The  temperature is rising already.  Nobody  cares.  "10:36 hours: The clapping starts  at the E-Ring.  That is the outermost of  the five rings of the Pentagon and it is closest  to the entrance to the building.  This  clapping is low, sustained, hearty.  It is  applause with a deep emotion behind it as it  moves forward in a wave down the length of the hallway.

"A  steady rolling wave of sound it is, moving at  the pace of the soldier in the wheelchair who  marks the forward edge with his presence.   He is the first. He is missing the greater part  of one leg, and some of his wounds are still  suppurating.  By his age I expect that he  is a private, or perhaps a private first  class.

"Captains,  majors, lieutenant colonels and colonels meet  his gaze and nod as they applaud, soldier to  soldier.  Three years ago when I described  one of these events, those lining the hallways  were somewhat different.  The applause a  little wilder, perhaps in private guilt for not  having shared in the burden ...  yet.

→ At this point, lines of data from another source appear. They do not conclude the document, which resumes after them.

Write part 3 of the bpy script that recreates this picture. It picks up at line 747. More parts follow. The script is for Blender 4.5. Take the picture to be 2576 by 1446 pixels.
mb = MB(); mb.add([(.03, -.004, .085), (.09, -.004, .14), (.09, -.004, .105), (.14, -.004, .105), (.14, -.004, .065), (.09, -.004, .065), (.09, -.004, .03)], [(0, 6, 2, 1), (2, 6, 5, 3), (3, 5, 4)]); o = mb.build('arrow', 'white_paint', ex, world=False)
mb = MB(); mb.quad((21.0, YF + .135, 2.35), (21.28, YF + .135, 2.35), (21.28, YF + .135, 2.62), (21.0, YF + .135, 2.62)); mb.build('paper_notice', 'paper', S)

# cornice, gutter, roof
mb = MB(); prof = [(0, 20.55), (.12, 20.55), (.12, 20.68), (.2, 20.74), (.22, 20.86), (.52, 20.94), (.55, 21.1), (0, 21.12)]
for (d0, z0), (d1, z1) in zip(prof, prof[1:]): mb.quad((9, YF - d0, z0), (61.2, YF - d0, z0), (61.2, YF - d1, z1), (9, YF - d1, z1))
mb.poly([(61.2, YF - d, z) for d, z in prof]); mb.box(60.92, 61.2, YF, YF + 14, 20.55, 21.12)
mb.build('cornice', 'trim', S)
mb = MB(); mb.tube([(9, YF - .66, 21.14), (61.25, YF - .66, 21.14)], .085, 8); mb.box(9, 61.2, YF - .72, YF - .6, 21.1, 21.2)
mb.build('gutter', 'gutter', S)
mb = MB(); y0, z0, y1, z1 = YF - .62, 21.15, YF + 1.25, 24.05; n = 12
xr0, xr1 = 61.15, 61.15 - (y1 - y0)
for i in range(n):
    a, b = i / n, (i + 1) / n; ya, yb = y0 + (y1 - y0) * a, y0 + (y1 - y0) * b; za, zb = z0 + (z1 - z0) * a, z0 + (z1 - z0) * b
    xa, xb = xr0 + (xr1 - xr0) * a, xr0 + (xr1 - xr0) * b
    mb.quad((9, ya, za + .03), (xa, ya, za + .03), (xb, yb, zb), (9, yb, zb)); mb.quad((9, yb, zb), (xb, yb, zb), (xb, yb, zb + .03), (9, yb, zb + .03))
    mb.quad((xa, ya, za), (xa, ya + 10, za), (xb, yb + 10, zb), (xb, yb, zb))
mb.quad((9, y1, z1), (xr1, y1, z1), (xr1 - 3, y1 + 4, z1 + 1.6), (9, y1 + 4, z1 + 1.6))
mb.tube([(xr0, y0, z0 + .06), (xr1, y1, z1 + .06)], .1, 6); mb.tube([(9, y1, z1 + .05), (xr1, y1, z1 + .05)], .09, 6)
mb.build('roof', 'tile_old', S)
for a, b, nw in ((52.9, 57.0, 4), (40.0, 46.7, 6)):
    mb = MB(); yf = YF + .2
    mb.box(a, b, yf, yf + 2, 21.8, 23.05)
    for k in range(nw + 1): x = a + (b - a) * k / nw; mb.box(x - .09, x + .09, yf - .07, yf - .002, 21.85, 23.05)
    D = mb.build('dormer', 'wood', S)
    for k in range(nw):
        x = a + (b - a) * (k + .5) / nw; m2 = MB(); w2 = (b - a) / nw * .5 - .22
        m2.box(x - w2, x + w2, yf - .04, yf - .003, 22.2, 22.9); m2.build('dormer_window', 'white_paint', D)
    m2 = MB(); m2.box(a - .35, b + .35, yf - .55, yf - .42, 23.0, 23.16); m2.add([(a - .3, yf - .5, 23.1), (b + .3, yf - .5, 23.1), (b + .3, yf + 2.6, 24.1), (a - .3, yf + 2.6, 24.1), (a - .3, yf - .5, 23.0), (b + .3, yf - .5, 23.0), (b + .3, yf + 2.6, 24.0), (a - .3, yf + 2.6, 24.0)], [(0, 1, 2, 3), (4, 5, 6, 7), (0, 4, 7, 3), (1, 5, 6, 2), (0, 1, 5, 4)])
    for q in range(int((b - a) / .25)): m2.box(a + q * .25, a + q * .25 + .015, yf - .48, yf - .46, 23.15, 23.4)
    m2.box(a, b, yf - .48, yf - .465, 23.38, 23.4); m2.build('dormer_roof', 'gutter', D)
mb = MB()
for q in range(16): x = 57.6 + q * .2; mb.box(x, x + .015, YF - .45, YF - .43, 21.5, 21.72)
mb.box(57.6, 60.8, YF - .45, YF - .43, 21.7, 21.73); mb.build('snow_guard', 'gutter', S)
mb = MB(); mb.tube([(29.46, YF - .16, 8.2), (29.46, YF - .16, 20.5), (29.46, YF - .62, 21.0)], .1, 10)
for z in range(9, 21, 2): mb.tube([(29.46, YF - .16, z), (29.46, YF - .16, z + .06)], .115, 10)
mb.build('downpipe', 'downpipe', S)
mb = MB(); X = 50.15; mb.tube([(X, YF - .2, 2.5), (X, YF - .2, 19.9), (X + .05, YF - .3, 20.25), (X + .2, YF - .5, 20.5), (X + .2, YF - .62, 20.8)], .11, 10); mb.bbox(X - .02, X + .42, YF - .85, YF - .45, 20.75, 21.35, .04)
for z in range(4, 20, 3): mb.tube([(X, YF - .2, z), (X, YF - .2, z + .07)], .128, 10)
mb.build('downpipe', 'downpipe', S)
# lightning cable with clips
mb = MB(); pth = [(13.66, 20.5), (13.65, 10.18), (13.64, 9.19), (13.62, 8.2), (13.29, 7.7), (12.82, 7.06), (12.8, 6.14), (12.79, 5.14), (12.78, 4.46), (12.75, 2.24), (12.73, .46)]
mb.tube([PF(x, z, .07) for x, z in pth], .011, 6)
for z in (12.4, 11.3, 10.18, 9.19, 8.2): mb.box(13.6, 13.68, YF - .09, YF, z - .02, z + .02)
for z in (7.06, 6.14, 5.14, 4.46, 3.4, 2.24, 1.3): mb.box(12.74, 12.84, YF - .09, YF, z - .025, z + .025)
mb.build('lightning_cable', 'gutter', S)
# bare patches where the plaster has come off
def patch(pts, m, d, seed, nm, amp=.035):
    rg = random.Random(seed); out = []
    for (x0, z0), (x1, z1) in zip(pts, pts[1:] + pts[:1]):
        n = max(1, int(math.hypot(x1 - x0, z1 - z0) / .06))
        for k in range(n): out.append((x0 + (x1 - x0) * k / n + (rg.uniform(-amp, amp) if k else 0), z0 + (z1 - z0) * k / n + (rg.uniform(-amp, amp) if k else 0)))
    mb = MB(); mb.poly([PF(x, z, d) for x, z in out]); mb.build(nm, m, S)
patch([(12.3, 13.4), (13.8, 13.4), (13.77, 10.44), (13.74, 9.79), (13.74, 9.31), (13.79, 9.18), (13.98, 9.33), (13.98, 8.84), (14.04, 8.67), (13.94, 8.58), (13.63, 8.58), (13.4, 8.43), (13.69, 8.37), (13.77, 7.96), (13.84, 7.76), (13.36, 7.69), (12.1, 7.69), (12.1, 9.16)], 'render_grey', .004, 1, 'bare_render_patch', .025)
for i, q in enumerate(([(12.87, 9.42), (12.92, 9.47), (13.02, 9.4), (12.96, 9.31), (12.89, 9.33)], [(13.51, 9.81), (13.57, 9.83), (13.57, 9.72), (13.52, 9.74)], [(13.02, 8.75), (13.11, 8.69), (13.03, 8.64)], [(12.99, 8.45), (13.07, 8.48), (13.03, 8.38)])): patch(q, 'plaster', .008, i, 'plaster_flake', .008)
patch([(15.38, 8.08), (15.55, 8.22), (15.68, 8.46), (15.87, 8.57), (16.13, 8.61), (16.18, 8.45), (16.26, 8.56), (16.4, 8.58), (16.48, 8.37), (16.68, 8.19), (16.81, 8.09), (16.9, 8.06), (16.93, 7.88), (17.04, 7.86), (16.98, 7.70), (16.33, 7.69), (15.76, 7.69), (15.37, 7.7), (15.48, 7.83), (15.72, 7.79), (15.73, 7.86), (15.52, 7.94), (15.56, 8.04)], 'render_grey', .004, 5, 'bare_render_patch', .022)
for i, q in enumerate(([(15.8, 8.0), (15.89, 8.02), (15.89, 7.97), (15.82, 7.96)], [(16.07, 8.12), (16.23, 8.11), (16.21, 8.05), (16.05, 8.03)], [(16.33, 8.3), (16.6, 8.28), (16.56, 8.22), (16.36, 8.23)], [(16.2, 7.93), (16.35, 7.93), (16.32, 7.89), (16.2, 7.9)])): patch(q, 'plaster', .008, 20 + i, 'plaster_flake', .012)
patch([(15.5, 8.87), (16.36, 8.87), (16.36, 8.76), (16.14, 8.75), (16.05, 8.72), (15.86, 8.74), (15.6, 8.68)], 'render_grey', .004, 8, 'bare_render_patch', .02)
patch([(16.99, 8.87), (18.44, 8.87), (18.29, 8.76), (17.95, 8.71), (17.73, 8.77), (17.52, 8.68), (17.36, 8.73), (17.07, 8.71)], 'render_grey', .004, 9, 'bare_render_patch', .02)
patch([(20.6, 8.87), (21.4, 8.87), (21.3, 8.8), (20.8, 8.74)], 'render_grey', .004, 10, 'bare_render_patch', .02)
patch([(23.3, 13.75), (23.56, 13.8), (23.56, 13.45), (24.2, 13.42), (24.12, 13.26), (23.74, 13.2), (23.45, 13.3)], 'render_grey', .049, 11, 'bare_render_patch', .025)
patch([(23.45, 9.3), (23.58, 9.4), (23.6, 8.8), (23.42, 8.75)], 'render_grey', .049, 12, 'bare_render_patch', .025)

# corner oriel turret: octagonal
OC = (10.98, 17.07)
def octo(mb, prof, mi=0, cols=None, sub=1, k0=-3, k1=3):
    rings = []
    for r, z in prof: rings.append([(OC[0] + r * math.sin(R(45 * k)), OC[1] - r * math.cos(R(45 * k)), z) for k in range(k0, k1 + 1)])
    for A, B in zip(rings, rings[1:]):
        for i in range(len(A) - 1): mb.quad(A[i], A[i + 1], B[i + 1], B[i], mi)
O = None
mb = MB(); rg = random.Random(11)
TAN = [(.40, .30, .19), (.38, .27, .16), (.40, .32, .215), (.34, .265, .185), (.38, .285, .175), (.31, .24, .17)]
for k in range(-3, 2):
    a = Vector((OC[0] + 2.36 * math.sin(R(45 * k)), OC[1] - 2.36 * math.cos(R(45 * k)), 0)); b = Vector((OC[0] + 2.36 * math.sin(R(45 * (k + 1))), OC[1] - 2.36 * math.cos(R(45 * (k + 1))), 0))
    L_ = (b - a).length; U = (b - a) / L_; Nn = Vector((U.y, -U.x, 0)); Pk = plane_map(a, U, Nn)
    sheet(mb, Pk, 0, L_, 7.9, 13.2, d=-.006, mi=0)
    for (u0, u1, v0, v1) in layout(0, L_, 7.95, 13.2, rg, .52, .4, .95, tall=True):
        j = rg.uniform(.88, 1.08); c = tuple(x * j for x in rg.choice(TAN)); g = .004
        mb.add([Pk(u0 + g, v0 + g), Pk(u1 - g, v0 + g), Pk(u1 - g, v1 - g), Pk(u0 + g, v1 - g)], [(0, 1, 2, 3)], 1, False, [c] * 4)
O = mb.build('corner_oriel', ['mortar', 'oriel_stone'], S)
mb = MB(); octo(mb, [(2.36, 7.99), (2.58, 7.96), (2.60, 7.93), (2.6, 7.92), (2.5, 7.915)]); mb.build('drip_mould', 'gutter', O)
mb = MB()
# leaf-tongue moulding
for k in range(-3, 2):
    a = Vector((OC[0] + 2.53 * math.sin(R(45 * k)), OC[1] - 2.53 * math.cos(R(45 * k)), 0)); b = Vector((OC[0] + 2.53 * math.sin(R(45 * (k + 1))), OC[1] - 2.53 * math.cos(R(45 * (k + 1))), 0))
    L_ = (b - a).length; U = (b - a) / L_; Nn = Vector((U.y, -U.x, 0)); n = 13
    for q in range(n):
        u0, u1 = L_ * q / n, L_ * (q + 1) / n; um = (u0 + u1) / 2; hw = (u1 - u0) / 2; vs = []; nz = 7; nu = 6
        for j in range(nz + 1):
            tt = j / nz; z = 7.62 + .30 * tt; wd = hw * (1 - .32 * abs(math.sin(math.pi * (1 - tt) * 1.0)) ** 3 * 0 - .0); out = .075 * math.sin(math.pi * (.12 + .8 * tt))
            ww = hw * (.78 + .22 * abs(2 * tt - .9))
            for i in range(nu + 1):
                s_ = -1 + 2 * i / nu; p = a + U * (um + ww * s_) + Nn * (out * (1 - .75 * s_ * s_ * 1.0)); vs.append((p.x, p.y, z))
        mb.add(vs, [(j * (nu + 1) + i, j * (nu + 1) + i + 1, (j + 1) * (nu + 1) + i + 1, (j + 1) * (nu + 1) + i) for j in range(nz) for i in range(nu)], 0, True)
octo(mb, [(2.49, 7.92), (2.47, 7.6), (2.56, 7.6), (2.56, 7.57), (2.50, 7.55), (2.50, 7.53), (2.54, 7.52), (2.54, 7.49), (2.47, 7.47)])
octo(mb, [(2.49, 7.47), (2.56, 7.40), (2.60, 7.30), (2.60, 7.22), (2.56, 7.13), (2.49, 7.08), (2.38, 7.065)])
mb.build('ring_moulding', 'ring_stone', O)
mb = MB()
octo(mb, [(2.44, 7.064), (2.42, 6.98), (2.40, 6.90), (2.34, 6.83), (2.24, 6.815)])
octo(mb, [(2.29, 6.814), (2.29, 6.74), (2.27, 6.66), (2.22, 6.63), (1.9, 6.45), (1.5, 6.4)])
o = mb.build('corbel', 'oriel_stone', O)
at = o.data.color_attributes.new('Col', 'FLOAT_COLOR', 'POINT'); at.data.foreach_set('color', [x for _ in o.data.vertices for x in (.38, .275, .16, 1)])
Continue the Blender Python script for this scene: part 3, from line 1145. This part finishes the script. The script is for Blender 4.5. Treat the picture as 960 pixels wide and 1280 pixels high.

"Now  almost everyone lining the hallway is, like the  man in the wheelchair, also a combat  veteran.  This steadies the applause, but I  think deepens the sentiment.  We have all  been there now.  The soldier's chair is  pushed by, I believe, a full  colonel.

"Behind  him, and stretching the length from Rings E to  A, come more of his peers, each private,  corporal, or sergeant assisted as need be by a  field grade officer.

"11:00  hours: Twenty-four minutes of steady applause.   My hands hurt, and I laugh to myself at  how stupid that sounds in my own head.  My  hands hurt...  Please!  Shut up and  clap.  For twenty-four minutes, soldier  after soldier has come down this hallway - 20,  25, 30....  Fifty-three legs come with them,  and perhaps only 52 hands or arms, but down this  hall came 30 solid hearts.

They  pass down this corridor of officers and  applause, and then meet for a private lunch, at  which they are the guests of honor, hosted by  the generals. Some are wheeled along....   Some insist upon getting out of their chairs, to  march as best they can with their chin held up,  down this hallway, through this most unique  audience.  Some are catching handshakes and  smiling like a politician at a Fourth of July  parade.  More than a couple of them seem  amazed and are smiling  shyly.

"There  are families with them as well: the 18-year-old  war-bride pushing her 19-year-old husband's  wheelchair and not quite understanding why her  husband is so affected by this, the boy she grew  up with, now a man, who had never shed a tear is  crying; the older immigrant Latino parents who  have, perhaps more than their wounded mid-20s son, an appreciation for the emotion given on  their son's behalf.  No man in that  hallway, walking or clapping, is ashamed by the  silent tears on more than a few cheeks.  An  Airborne Ranger wipes his eyes only to better  see.  A couple of the officers in this  crowd have themselves been a part of this parade  in the past.

These  are our men, broken in body they may be, but  they are our brothers, and we welcome them  home.   This parade has gone  on, every single Friday, all year long, for more  than four years.

"Did  you know that?

The  media haven't yet told the  story."